Autre piste de réflexion privilégiée, la relance du secteur privé. Le taux d’épargne nationale est faible, et l’argent, quand il existe, du fait notamment des transferts de la diaspora, est souvent mal utilisé. Il finance la consommation, par exemple la ruineuse
et somptuaire cérémonie du grand mariage chère aux Grands-Comoriens, au lieu de s’orienter vers l’investissement productif. Mais les coûts de production, exorbitants, à cause du prix de l’énergie, du téléphone ou des denrées importées, rendent assez aléatoires les retours sur investissements. Les efforts de réhabilitation du réseau électrique, qui commencent à porter leurs fruits, devraient se traduire par une baisse du prix du kilowattheure, un des plus chers du monde. Une bonne nouvelle pour les entrepreneurs. De manière générale, l’État doit agir pour renforcer l’attractivité du « site Comores » et créer les conditions d’une venue des investisseurs. Mais il ne peut pas tout. Ainsi, la solution au problème de l’enclavement dépend largement du bon vouloir des compagnies aériennes. La question est sensible.
Consécutive aux troubles sociopolitiques, la suppression de la desserte aérienne assurée par la compagnie Emirates entre l’Afrique du Sud et Dubaï via Moroni a provoqué, par réaction en chaîne, la fermeture du complexe hôtelier Galawa, qui vivait adossé à la clientèle sud-africaine. L’hôtel, en cours de rénovation, devrait rouvrir cette année, et sera confié à un pool de repreneurs comprenant l’homme d’affaires d’origine indienne Amine
Khalfane. L’aboutissement du projet est suspendu à la conclusion des négociations avec
les transporteurs aériens. L’adhésion des Comores à l’Asecna (l’Agence pour la sécurité
de la navigation aérienne en Afrique et à Madagascar), la réhabilitation et l’extension,
financées par la coopération chinoise, de l’aéroport de Hahaya, devraient faciliter le
retour des pavillons étrangers en Grande Comore.
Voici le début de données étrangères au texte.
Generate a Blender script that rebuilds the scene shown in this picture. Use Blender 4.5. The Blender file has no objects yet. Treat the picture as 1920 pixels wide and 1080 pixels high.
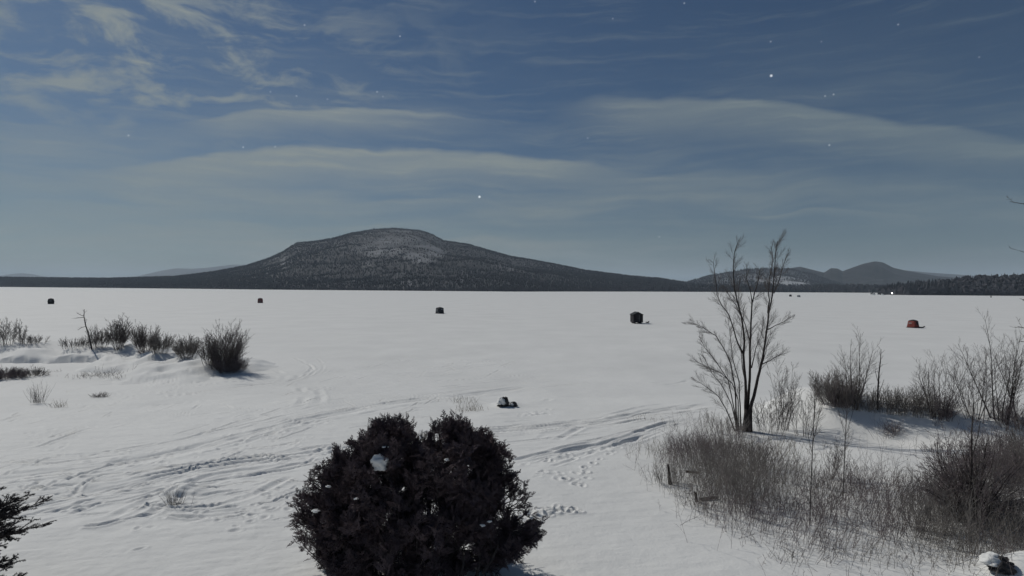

Mais un développement équilibré suppose aussi des rotations sur Anjouan et Mohéli. Or les pistes des aéroports de ces deux îles riches en potentialités touristiques ne sont toujours pas aux normes et ne permettent ni aux avions d’atterrir de nuit, ni aux gros-porteurs de se poser
La bonne gouvernance (parachèvement de la transition démocratique, renforcement de l’État de droit, lutte contre la corruption) et l’investissement dans le capital humain complètent le dispositif de réduction de la pauvreté qui a été soumis aux bailleurs de fonds.